Lib Dems dominate seats in the Thames Valley
Five Lib Dem MPs met in Botley to celebrate their successes across Oxfordshire as Juliette Fletcher reports
That bungee jump, that paddle-boarding, that trip to Thorpe Park - none of it was in vain.
Sir Ed Davey certainly fought an unusual campaign, but it brought results, nowhere more so than in the Meridian region.
Their top target seats, like Lewes, Eastbourne and Winchester were picked off easily. But the really dramatic gains were in the Thames Valley. David Cameron's old seat, Witney, Boris Johnson's old seat in Henley and Theresa May's old seat Maidenhead all fell to the Lib Dems.
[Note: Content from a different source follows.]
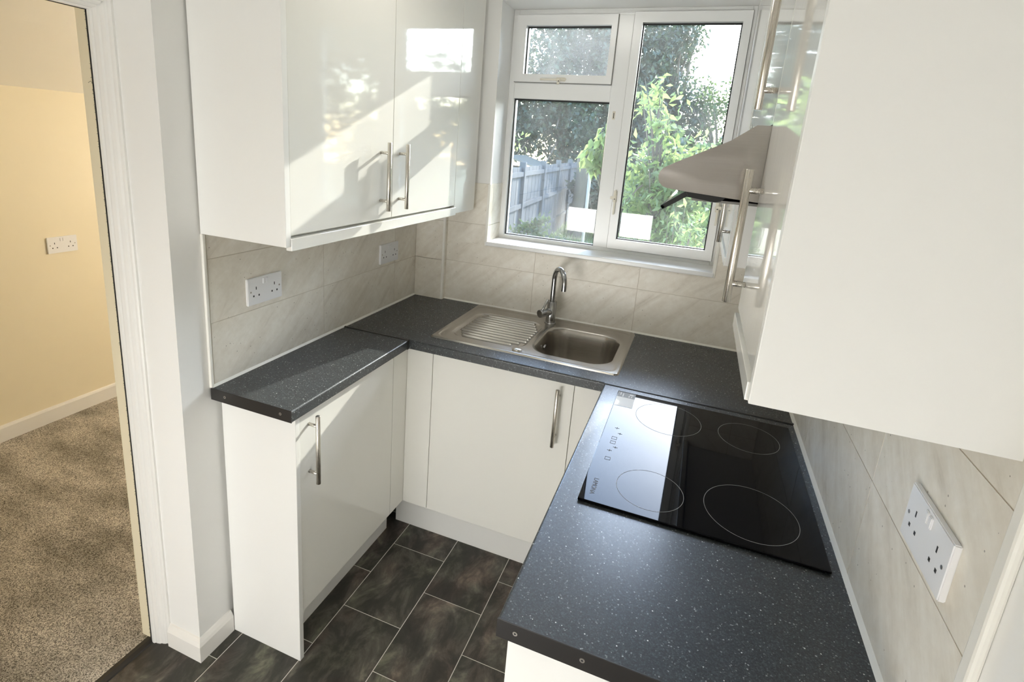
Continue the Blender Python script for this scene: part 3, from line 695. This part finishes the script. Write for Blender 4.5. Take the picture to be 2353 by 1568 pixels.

Henley and Thame has been Conservative since 1910, says winning candidate Freddie Van Mierlo (Lib Dem)
Surrey Heath, where Michael Gove used to be the MP was a Lib Dem win, as were Newbury, Sir John Redwood's former seat Wokingham and the new seats Didcot and Wantage, and Bicester and Woodstock.
Newbury's winning candidate Lee Dillon (Lib Dem) explains what he wants to achieve during his time in office
North East Hampshire, which used to have the biggest Tory majority in Britain also fell to the Lib Dems. Next door in North West Hampshire the Tories clung on but their majority fell from 26,000 to 3,000.
When Sir Ed Davey beat Oxford MP Layla Moran to the Lib Dem leadership in 2020, some party members were slightly underwhelmed. He'd been a minister in the coalition, and seemed to some...well, a bit dull.
The 2024 campaign was designed to change all that, but few Lib Dems thought it would work as well as it did.
Some party members with long memories look back fondly to the 1990s when they won a string of seats in the south, but this is on a different scale.
Yes it's an anti-Tory vote, and yes, there was tactical voting - but this was a great night for the Lib Dems, and a personal triumph for Sir Ed Davey.